Empty Bowls Night Raises $2,000


Parents and Staff at Empty Bowls Night — Photo by Nicholas Cropper

Parents and staff converse amongst themselves at Empty Bowls Night. -- Photo taken byNicholas Cropper

Empty Bowls Night was a concept developed by art teacher John Hartom in 1990 to raise funds for the community; RHS is hosting its sixth annual Empty Bowls Night to raise money for the Capital Area Food Bank.

Empty Bowls Night was adopted by RHS to help support National Hunger and Homelessness Awareness Week and to raise money for the community. For the past five years, ceramics teacher Ron Loyd has been directing the fundraiser. In the past five years, he has made close to $10,000. Last year, Empty Bowls Night was able to raise roughly $2,000 from selling around 110 bowls.
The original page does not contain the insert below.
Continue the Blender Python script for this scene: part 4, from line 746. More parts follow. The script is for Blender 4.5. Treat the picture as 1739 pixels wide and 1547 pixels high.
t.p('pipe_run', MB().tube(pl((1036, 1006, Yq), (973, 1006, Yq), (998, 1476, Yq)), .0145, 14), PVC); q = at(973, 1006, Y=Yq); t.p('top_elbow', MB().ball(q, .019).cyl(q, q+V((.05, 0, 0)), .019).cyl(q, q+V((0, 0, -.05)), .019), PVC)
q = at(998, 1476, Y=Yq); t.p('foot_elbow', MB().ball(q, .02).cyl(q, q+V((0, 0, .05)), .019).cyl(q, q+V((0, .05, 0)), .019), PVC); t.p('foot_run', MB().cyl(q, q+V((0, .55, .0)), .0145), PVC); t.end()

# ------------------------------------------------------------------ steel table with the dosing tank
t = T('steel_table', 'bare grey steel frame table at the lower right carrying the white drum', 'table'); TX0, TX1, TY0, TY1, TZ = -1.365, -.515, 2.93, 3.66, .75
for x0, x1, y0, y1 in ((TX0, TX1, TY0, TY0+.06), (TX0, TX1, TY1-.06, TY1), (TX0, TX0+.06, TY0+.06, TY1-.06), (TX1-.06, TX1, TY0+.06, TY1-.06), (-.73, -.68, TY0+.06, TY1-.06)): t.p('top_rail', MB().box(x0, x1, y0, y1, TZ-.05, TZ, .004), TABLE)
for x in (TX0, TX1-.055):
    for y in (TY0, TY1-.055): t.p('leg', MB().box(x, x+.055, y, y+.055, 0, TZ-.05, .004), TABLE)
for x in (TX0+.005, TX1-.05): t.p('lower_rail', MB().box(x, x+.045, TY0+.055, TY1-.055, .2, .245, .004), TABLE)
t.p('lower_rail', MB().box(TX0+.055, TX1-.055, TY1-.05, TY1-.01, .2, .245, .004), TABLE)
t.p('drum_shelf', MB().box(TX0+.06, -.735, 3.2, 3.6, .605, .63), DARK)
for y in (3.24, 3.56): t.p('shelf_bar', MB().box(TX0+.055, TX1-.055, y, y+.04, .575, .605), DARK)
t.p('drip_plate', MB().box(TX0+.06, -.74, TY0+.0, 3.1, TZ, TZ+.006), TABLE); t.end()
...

This year, Loyd hopes to keep up the success of this fundraiser by raising at least $2,000. “I always like to shoot for around $2,000,” said Loyd. Loyd’s ceramic students are responsible for making the bowls for the event. Each student was required to make at least one bowl for a grade and were given two student service learning hours.

Students can make as many bowls as they want. However, last year there was about 70 unsold bowls which were returned to the students. Loyd also contributes to the event by exhibiting some of his own works for auction in an attempt to raise more money. Although Empty Bowls Night does not receive a lot of promotion, more people seem to come every year.

The students made the bowls in December and the bowls have been on display in the art hallway ever since. “It was boring, but we were being graded on it so I had to do it,” said sophomore Kevin Reinoso. At the door there is a $12 admission fee; once inside, one can pick whichever bowl one wants. This year’s soups include chili, corn chowder and minestrone.

Once one has chosen the desired soup, one is given a piece of bread made by Panera Bread Co. Many teachers and staff members have come out to Empty Bowls Night to help support the fundraiser, including school business administrator Bradley Rohner. Rohner has attended Empty Bowls Night before. “It’s a great event; there’s a lot of activity and music going on,” said Rohner.